I know if you haven’t cooked rack of lamb before that the idea might seem a bit intimidating, but if you just think of it as a whole lot of lamb cutlets joined together it becomes much less worrisome! More often than not I serve it with roasted onions topped with a little goat’s cheese and thyme and either something steamed and green, like spinach, or a simple watercress and fennel salad as its mineral flavour really complements the gentle sweetness of the lamb.

  • Serves 4.


  • 2 racks of lamb (ideally each comprising 8 or 9 small cutlets)
  • 1/4 cup Dijon mustard (or a mixture of Dijon and honey-flavoured mustard)
  • Herb Coating

  • 120g coarse-ish fresh white breadcrumbs (made from a fairly dense loaf like stale sourdough or
  • ciabatta)
  • Generous handful finely chopped continental (flat-leaf) parsley
  • 2 tablespoons finely chopped thyme
  • 2 tablespoons finely chopped rosemary
  • 1-2 large cloves garlic, finely chopped (or more or less to taste)
  • Sea salt, to taste
  • About 1/4 cup (60ml) extra-virgin olive oil
  • Garnish: rosemary or thyme sprigs

Preheat your oven to 220C. Line a baking tray with baking paper.

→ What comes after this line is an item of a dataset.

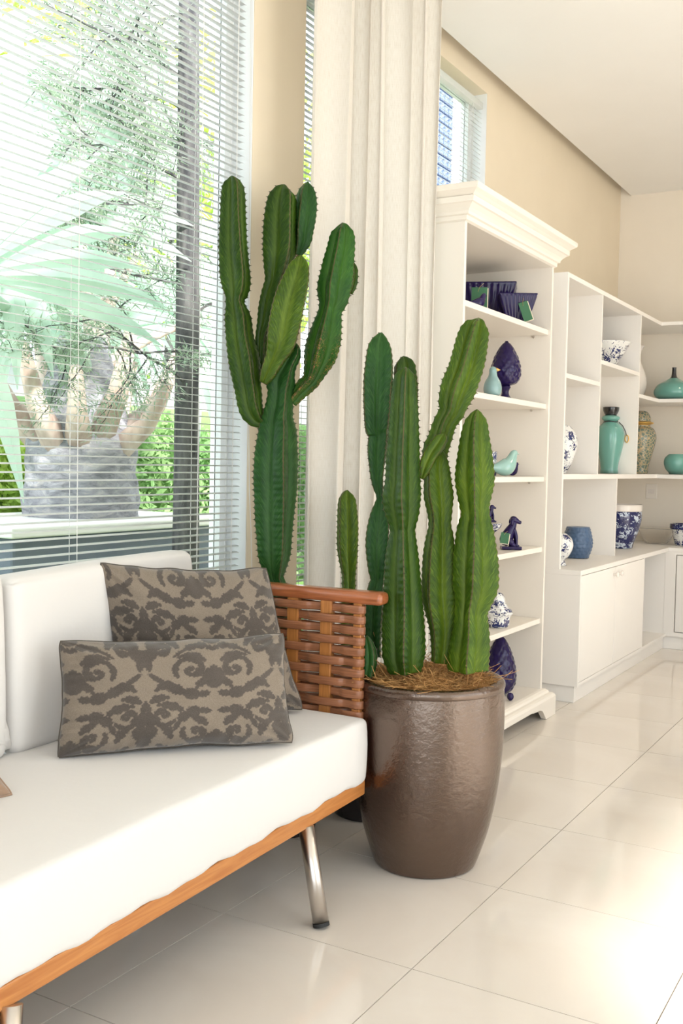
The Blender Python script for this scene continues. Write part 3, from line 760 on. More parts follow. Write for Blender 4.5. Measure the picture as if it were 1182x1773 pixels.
a6 = prof(c6, [(1050, 748, 990), (1000, 745, 992), (900, 758, 1000), (800, 778, 996), (700, 790, 985), (640, 790, 1005), (550, 778, 1045), (450, 776, 1050), (350, 782, 1046), (200, 802, 1020), (110, 828, 998), (60, 822, 996), (0, 808, 1008)], S5)+prof(c5, [(1050, 790, 1027), (950, 798, 1018), (800, 822, 998), (700, 848, 985), (655, 868, 972), (620, 895, 950)], S5)
stem(cactA, a6, D0-.05, 101, m='cactus_y', seedk=6)
a7 = prof(c6, [(1080, 235, 300), (1000, 240, 320), (930, 240, 318), (870, 245, 290), (835, 250, 272)], S5)
stem(cactA, a7, D0-.02, 60, m='cactus_b', seedk=7)
a7 = prof(c6, [(1080, 205, 280), (1000, 200, 272), (930, 212, 260), (870, 225, 255)], S5)
stem(cactA, a7, D0+.03, 40, m='cactus_b', seedk=8)
# coconut fibre on top of the pot
def coir(c, z, R, n, label):
    bm = B(); rnd = random.Random(3)
    # lumpy bed
    K = 48; rings = []
    for i in range(16):
        r_ = R*(1-i/15.5); ring = []
        for k in range(K):
            a = 2*PI*k/K
            q = Vector((math.cos(a)*r_*14, math.sin(a)*r_*14, 0))
            ring.append((c[0]+r_*math.cos(a), c[1]+r_*math.sin(a), z-.022+.030*(1-(r_/R)**2)+.020*noise.noise(q)+.012*noise.noise(q*3)))
        rings.append(ring)
    ringloft(bm, rings, False, True)
    for i in range(n):
        a = rnd.uniform(0, 2*PI); r_ = R*math.sqrt(rnd.uniform(0, .93))
        p = Vector((c[0]+r_*math.cos(a), c[1]+r_*math.sin(a), z-.006+.03*(1-(r_/R)**2)+.012*rnd.random()))
        d = Vector((rnd.gauss(0, 1), rnd.gauss(0, 1), rnd.uniform(.0, .55))).normalized(); ax = Vector((rnd.gauss(0, 1), rnd.gauss(0, 1), rnd.gauss(0, 1))).normalized()
        wild = rnd.random() < .14
        ln = rnd.uniform(.06, .14) if wild else rnd.uniform(.02, .05); K2 = 7; turn = rnd.uniform(-2.6, 2.6)
        pts = [p]
        for k in range(K2):
            d2 = Matrix.Rotation(turn*k/K2, 3, ax) @ d
            if not wild: d2.z *= .5
            q = pts[-1]+d2*ln/K2
            rr_ = math.hypot(q.x-c[0], q.y-c[1])
            if rr_ > R and q.z < z+.012: q.z = z+.012
            pts.append(q)
        tube(bm, pts, rnd.uniform(.0006, .0011), 3, False)
    o = obj('coconut_fibre_mulch', bm, M['coir'])
    return tag(o, label, 'mulch', None, 'stuff')
coir(PA, .598, .207, 2600, 'brown coconut fibre heaped on top of the large glossy pot')

# tall cactus behind the sofa arm
PB = (-1.985, 3.005)
pot('plant_pot', 'dark pot under the sofa arm holding the tall cactus, mostly hidden', PB, [(.112, 0), (.125, .01), (.14, .12), (.150, .3), (.150, .45)], .45, M['potdark'], 48)
cactB = thing('cactus', 'tall branching candelabra cactus behind the sofa arm in front of the blind', 'cactus', (PB[0], PB[1], .42))
DB = (Vector((PB[0], PB[1], .9))-CAM).dot(FW)
tb = [(484, 1300, 30), (482, 1150, 30), (481, 1060, 28), (480, 1012, 14.5)]+prof(c4, [(1260, 318, 440), (1180, 285, 465), (1100, 265, 485), (1000, 258, 495), (900, 250, 503), (700, 242, 522), (560, 235, 530), (400, 245, 528), (250, 266, 520), (170, 290, 500), (100, 312, 500), (0, 330, 500)], S3)+prof(c3, [(1500, 400, 600), (1400, 480, 600), (1300, 540, 640), (1240, 580, 630)], S3)
stem(cactB, tb, DB, 65, m='cactus_b', seedk=11)
b1 = prof(c4, [(216, 296, 326), (195, 215, 312), (150, 158, 304), (90, 130, 292), (0, 112, 285)], S3)+prof(c3, [(1500, 172, 355), (1350, 140, 345), (1200, 124, 308), (1060, 116, 288), (975, 122, 250), (930, 122, 248), (890, 108, 272), (800, 88, 290), (600, 80, 270), (400, 86, 256), (200, 98, 246), (130, 110, 226), (95, 132, 188)], S3)
stem(cactB, b1, DB-.02, 62, name='branch', m='cactus', seedk=12)
b2 = prof(c3, [(1440, 330, 385), (1300, 325, 400), (1200, 325, 410), (1100, 335, 450), (1000, 345, 480), (900, 366, 500), (820, 390, 520), (740, 380, 560), (600, 377, 600), (400, 388, 605), (260, 415, 605), (190, 440, 590), (155, 490, 560)], S3)
stem(cactB, b2, DB+.06, 60, name='branch', m='cactus', seedk=13)
b3 = prof(c3, [(640, 585, 640), (550, 582, 705), (480, 578, 722), (400, 580, 738), (300, 590, 745), (220, 605, 735), (165, 635, 715), (135, 660, 700)], S3)
stem(cactB, b3, DB+.10, 112, name='branch', m='cactus_b', seedk=14)
b4 = prof(c3, [(1510, 350, 400), (1450, 355, 455), (1400, 370, 485), (1330, 390, 530), (1250, 395, 590), (1150, 408, 620), (1000, 440, 650), (850, 495, 682), (740, 545, 690), (680, 575, 680), (635, 605, 655)], S3)
stem(cactB, b4, DB-.06, 42, name='branch', m='cactus_y', seedk=15, valley=.52)
b5 = prof(c3, [(1640, 520, 610), (1580, 560, 670), (1530, 600, 725), (1490, 640, 765), (1420, 648, 815), (1330, 648, 872), (1220, 672, 905), (1100, 718, 915), (1020, 750, 915), (950, 748, 955), (860, 742, 980), (760, 765, 995), (600, 808, 1003), (500, 833, 1000), (450, 855, 985), (415, 880, 955)], S3)
stem(cactB, b5, DB+.03, 100, name='branch', m='cactus_s', seedk=16)
b6 = prof(c3, [(900, 950, 985), (840, 955, 1015), (760, 970, 1022), (710, 980, 1015), (690, 990, 1005)], S3)
stem(cactB, b6, DB+.07, 20, name='branch', m='cactus', seedk=17)

# third, small cactus between sofa arm and big pot
PCc = (-1.80, 3.335)
pot('plant_pot', 'black pot standing behind the large glossy pot, only its foot showing', PCc, [(.125, 0), (.14, .01), (.155, .12), (.168, .3), (.170, .42)], .42, M['potdark'], 48)
cactC = thing('cactus', 'small single-stem cactus rising behind the sofa arm rail', 'cactus', (PCc[0], PCc[1], .39))
DC = (Vector((-1.90, 3.27, .9))-CAM).dot(FW)
sc_ = prof(c4, [(1310, 838, 925)], S3)
a8 = [(606, 1260, 14), (604, 1120, 14), (603, 1060, 12)]+prof(c4, [(1310, 836, 926), (1240, 836, 928), (1150, 818, 938), (1050, 802, 945), (920, 800, 946), (820, 802, 938), (740, 808, 928), (690, 820, 915), (662, 848, 895)], S3)
stem(cactC, a8, DC, 38, m='cactus_y', seedk=21)

# ================================================================== BOOKCASE (tall, with cornice)
bc = thing('bookcase', 'tall cream bookcase with crown cornice and bracket feet behind the cacti', 'bookcase', (-2.0, 4.56, 0))
bx0, bx1, by0, by1 = -2.262, -1.77, 4.00, 5.13
LQ = M['lacquer']
obj('side_panel', bx(bx0, bx1, by0, by0+.022, .14, 2.335), LQ, bc); obj('side_panel', bx(bx0, bx1, by1-.022, by1, .14, 2.335), LQ, bc)
obj('back_panel', bx(bx0, bx0+.008, by0+.022, by1-.022, .14, 2.335), LQ, bc)
obj('top_panel', bx(bx0, bx1, by0+.022, by1-.022, 2.315, 2.335), LQ, bc)
SZ = [1.995, 1.617, 1.244, .881, .509]
for z in SZ:
    s_ = obj('shelf', box(B(), bx0+.01, bx1-.012, by0+.023, by1-.023, z-.026, z, .002), LQ, bc)
    for yy in (by0+.028, by1-.028):
        obj('shelf_pin', tube(B(), [(bx1-.09, yy-.004, z-.033), (bx1-.09, yy+.004, z-.033)], .006, 10), M['steel'], s_)
def mould(name, steps, parent):   # steps: (z, overhang)
    rings = [[(bx0, by0-o_, z), (bx1+o_, by0-o_, z), (bx1+o_, by1+o_, z), (bx0, by1+o_, z)] for z, o_ in steps]
    bm = B(); ringloft(bm, rings); return obj(name, bm, LQ, parent)
mould('cornice', [(2.312, .0), (2.318, .012), (2.335, .013), (2.338, .024), (2.350, .026), (2.362, .036), (2.376, .052), (2.379, .060), (2.402, .062), (2.403, .056), (2.405, .060), (2.414, .072), (2.424, .088), (2.432, .092), (2.446, .092), (2.449, .086)], bc)
mould('base_moulding', [(.075, .058), (.100, .058), (.112, .052), (.118, .042), (.120, .030), (.130, .026), (.138, .014), (.141, .0)], bc)
# bracket feet: shaped apron front and sides
zf = .0015
def foot(yc, sgn):
    y_out = yc; poly = [(y_out, zf), (y_out, .076), (y_out-sgn*.36, .076), (y_out-sgn*.33, .070), (y_out-sgn*.235, .066), (y_out-sgn*.20, .055), (y_out-sgn*.17, .028), (y_out-sgn*.15, .010), (y_out-sgn*.14, zf)]
    obj('foot', prism(B(), poly, 'x', bx1+.03, bx1+.058), LQ, bc)
foot(by1+.058, 1); foot(by0-.058, -1)
for yy in (by0-.058, by1+.034):
    poly = [(bx1+.03, zf), (bx1+.03, .076), (bx0, .076), (bx0, zf), (bx0+.12, zf), (bx0+.15, .05), (bx1-.12, .05), (bx1-.09, zf)]
    obj('foot', prism(B(), poly, 'y', yy, yy+.024), LQ, bc)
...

Sit the racks, fat-side up, on the prepared tray. Pop them in the oven to roast for 12 minutes. When they’re done, take them out and leave them to cool a little while you make the herb coating. This is really easy to do, just put the breadcrumbs, chopped herbs, garlic and salt into a bowl and stir them together. Now drizzle in the olive oil and mix it in well.

Spread the cooled lamb with a layer of mustard over the fat side, base and cut sides of the racks (there’s no need to spread it over the rib bones or undersides of the racks.) Use your fingers to press a thick layer of the herb coating all over the mustard. Don’t worry if a few little bits of coating drop off onto the tray – I just leave them there, pushing them up against the racks, so that as the lamb cooks the crumbs soak up some of the juices and become lovely and crunchy. (I have to admit, these succulent little morsels often don’t make it to the table, as I end up eating them while the racks are settling after cooking.)

When the racks are coated with the herb mixture, return them to the oven and cook them for 20-25 minutes for pink lamb; unfortunately, you have to wing it just a little with the cooking time, as it depends on the size of racks. The ones we buy locally are fairly substantial whereas when we lived in the city, I used to get much smaller ones which took less time to cook. The way I check, is to prod the thickest part of the meat carefully (so I don’t dislodge the crust) when I think it’s ready – it should feel a little springy, but not bouncy, if that makes sense.

Remove the tray from the oven, cover the racks loosely with foil and leave them in a warm spot to settle for at least 10 minutes.

To serve the lamb, slice down between the cutlets – you can carve them into single cutlets if you like, however I usually carve them into racks of three, as they look a bit more impressive like this. Sit the lamb on individual plates and garnish it with herb sprigs.